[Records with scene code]
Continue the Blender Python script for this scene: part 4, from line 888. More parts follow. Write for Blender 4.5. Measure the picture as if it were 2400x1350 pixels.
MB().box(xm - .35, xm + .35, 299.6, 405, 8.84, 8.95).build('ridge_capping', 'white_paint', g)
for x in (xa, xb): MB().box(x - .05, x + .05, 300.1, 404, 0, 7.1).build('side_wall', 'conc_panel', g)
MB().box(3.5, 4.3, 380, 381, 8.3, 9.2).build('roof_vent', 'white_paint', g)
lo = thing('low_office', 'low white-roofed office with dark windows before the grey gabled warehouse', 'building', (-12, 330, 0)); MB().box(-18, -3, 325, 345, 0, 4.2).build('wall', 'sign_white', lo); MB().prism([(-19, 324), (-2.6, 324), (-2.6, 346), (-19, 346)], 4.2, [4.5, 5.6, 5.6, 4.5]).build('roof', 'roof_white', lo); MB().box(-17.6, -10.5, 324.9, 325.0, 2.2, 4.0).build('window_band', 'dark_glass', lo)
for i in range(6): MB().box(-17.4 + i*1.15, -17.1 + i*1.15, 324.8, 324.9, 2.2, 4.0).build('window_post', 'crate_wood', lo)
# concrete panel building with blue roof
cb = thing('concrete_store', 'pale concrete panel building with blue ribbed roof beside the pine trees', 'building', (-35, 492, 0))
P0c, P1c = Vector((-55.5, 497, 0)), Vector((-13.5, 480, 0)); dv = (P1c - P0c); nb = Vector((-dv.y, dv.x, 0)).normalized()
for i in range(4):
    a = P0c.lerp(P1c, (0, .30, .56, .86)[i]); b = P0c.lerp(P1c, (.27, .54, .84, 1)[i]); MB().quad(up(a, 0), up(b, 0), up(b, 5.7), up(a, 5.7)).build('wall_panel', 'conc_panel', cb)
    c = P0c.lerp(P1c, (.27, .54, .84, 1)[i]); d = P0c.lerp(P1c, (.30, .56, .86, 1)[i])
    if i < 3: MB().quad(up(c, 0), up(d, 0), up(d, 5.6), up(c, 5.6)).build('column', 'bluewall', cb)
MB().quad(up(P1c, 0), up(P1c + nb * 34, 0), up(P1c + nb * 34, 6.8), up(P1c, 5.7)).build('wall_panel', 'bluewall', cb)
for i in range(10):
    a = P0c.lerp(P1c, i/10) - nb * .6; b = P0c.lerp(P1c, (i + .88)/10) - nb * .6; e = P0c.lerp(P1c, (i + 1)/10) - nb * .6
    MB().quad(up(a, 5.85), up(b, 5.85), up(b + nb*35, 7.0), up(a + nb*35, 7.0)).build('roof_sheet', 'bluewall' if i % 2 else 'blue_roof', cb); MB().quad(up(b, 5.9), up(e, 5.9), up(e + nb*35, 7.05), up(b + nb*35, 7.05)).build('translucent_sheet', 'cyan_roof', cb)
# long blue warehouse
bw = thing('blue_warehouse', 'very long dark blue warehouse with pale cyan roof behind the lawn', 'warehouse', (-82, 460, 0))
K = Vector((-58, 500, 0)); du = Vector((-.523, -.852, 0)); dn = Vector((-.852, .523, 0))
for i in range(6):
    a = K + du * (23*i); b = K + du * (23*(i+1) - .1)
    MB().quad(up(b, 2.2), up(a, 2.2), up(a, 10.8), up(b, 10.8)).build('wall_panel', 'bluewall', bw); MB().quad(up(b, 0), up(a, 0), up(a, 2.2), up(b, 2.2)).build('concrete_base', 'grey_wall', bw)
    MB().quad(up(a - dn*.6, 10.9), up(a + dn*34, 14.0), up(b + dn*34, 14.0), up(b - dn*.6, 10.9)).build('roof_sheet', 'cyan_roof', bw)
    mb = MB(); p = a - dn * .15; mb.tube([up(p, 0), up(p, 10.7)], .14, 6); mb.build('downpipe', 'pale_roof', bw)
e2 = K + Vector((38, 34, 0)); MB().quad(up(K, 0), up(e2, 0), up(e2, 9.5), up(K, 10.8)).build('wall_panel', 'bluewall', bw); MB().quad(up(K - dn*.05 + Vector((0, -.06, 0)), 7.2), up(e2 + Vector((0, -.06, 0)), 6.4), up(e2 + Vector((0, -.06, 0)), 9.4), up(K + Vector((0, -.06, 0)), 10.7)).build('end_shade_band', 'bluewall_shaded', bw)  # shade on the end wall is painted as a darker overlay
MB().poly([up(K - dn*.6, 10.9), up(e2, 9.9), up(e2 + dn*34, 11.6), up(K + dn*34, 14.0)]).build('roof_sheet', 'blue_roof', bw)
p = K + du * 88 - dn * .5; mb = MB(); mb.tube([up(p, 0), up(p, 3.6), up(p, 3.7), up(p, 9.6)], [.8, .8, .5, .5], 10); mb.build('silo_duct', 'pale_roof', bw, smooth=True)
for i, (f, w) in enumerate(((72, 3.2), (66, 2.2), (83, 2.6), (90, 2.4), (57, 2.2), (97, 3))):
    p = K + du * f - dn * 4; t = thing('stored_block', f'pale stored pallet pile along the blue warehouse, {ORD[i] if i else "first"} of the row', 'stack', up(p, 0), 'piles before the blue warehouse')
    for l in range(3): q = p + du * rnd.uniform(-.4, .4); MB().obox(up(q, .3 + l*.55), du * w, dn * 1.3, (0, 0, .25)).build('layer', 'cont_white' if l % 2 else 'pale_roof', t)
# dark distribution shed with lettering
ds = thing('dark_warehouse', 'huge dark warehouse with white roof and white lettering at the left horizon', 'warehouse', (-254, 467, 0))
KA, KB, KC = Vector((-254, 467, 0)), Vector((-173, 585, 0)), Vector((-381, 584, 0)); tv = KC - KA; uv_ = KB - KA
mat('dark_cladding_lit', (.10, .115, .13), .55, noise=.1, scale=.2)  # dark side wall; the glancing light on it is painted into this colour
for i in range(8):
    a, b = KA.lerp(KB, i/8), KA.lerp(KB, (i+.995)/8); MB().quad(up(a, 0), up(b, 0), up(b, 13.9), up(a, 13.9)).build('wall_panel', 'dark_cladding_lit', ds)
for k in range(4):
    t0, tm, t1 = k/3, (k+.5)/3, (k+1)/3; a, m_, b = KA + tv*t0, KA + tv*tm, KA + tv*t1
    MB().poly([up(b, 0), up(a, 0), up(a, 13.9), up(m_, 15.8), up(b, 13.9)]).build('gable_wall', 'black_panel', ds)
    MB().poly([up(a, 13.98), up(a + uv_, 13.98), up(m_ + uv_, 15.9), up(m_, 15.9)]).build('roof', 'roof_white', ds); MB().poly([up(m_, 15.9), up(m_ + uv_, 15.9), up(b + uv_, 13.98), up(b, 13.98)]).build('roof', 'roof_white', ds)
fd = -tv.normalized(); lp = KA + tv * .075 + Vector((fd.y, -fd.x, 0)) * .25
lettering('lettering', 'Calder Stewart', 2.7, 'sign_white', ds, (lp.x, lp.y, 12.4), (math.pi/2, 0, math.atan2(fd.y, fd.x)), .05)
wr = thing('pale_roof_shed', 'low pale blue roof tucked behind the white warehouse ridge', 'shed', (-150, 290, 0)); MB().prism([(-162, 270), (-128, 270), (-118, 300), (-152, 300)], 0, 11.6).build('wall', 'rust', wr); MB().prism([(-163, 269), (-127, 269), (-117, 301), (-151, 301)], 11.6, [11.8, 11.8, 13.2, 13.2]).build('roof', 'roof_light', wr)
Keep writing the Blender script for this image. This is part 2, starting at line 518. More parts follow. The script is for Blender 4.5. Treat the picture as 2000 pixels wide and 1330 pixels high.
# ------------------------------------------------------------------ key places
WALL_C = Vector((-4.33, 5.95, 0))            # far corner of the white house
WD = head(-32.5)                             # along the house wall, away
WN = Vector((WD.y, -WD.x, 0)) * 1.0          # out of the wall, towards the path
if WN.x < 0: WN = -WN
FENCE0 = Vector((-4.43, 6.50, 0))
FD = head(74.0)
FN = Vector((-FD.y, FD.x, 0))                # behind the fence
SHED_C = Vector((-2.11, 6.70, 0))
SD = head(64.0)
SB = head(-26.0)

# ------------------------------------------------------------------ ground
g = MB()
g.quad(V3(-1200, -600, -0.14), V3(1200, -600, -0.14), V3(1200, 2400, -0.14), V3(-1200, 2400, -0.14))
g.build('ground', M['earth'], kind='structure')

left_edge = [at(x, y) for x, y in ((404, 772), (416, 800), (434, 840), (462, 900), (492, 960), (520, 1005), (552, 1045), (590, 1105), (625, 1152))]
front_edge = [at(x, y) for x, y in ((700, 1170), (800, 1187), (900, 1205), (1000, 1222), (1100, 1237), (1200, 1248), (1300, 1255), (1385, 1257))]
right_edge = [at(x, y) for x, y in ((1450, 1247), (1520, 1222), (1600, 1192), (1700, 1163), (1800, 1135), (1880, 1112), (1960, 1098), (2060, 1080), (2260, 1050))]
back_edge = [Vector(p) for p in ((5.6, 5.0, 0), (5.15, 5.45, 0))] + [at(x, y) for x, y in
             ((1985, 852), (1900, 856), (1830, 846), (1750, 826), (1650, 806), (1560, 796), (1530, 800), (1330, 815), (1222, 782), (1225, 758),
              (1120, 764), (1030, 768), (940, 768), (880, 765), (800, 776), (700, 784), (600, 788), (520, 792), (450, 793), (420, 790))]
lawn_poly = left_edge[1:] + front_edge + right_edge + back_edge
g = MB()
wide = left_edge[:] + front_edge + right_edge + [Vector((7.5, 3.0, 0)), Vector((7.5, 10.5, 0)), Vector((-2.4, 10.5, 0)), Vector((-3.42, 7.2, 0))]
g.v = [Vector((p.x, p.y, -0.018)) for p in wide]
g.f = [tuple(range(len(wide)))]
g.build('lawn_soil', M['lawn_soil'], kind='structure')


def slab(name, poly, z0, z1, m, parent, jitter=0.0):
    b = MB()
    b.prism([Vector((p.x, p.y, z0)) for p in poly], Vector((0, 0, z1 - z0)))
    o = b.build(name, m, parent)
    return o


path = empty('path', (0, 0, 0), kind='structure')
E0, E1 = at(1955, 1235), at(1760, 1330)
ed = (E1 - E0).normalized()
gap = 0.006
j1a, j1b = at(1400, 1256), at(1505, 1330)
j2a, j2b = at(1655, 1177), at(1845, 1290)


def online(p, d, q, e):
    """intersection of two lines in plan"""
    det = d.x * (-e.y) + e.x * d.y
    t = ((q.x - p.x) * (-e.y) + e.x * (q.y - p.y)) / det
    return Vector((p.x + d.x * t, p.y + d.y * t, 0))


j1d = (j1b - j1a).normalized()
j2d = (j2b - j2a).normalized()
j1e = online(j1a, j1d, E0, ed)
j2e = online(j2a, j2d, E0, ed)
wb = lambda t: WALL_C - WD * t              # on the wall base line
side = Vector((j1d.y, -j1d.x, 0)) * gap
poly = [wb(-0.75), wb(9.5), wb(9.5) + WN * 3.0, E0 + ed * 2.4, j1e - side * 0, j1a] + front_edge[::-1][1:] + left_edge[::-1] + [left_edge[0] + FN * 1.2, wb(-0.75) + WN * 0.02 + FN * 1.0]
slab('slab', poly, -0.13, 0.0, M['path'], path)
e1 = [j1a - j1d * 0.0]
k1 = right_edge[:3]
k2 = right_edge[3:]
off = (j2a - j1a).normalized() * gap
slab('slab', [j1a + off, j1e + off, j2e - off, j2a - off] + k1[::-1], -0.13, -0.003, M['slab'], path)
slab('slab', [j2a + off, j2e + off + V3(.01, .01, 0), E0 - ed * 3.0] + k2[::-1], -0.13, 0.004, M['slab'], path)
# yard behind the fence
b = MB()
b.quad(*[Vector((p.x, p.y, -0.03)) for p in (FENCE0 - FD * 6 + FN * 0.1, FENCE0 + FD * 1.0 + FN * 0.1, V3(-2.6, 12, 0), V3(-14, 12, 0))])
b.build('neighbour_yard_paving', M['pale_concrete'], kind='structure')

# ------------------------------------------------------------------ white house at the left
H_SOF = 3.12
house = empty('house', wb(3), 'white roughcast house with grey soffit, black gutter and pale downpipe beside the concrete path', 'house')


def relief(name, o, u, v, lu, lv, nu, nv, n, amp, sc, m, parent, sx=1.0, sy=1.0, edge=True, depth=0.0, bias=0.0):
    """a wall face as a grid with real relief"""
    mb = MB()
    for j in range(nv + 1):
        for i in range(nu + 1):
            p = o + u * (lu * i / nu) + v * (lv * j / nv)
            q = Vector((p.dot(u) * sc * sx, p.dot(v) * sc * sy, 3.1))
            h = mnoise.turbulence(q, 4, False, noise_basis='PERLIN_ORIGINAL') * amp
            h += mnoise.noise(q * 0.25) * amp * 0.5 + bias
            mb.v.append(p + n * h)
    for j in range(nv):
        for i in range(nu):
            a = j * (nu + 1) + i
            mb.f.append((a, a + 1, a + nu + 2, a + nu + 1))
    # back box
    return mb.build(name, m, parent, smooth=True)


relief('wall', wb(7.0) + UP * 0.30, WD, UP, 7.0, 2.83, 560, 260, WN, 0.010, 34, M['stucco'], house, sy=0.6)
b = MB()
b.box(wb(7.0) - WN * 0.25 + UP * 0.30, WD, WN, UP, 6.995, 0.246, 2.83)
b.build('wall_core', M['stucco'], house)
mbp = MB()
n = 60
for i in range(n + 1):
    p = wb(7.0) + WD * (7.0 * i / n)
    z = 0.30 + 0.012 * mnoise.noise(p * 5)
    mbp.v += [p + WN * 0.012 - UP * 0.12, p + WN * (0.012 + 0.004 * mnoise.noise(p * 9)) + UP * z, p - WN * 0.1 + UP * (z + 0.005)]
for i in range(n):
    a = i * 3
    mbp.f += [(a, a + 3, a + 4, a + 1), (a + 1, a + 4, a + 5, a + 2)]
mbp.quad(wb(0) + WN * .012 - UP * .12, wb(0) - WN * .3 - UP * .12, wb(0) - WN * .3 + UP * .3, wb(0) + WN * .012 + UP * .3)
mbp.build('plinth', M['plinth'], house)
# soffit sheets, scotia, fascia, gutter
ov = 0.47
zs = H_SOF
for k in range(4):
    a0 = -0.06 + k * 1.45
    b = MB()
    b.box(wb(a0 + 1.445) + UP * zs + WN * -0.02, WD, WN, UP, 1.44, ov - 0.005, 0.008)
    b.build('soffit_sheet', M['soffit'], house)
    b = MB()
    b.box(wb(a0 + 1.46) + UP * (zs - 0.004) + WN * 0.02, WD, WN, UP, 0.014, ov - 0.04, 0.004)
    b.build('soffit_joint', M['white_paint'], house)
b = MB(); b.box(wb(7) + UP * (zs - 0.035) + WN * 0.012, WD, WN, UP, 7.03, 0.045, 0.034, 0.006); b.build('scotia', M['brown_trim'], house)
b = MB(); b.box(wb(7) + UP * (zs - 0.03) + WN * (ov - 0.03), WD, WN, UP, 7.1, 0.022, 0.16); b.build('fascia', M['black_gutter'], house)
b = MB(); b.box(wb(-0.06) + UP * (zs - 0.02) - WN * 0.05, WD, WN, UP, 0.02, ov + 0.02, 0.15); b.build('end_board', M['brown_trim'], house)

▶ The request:
Using the material above, report each line where "script" occurs.

▶ Worked answer:
Continue the Blender Python script for this scene: part 4, from line 888. More parts follow. Write for Blender 4.5. Measure the picture as if it were 2400x1350 pixels.
Keep writing the Blender script for this image. This is part 2, starting at line 518. More parts follow. The script is for Blender 4.5. Treat the picture as 2000 pixels wide and 1330 pixels high.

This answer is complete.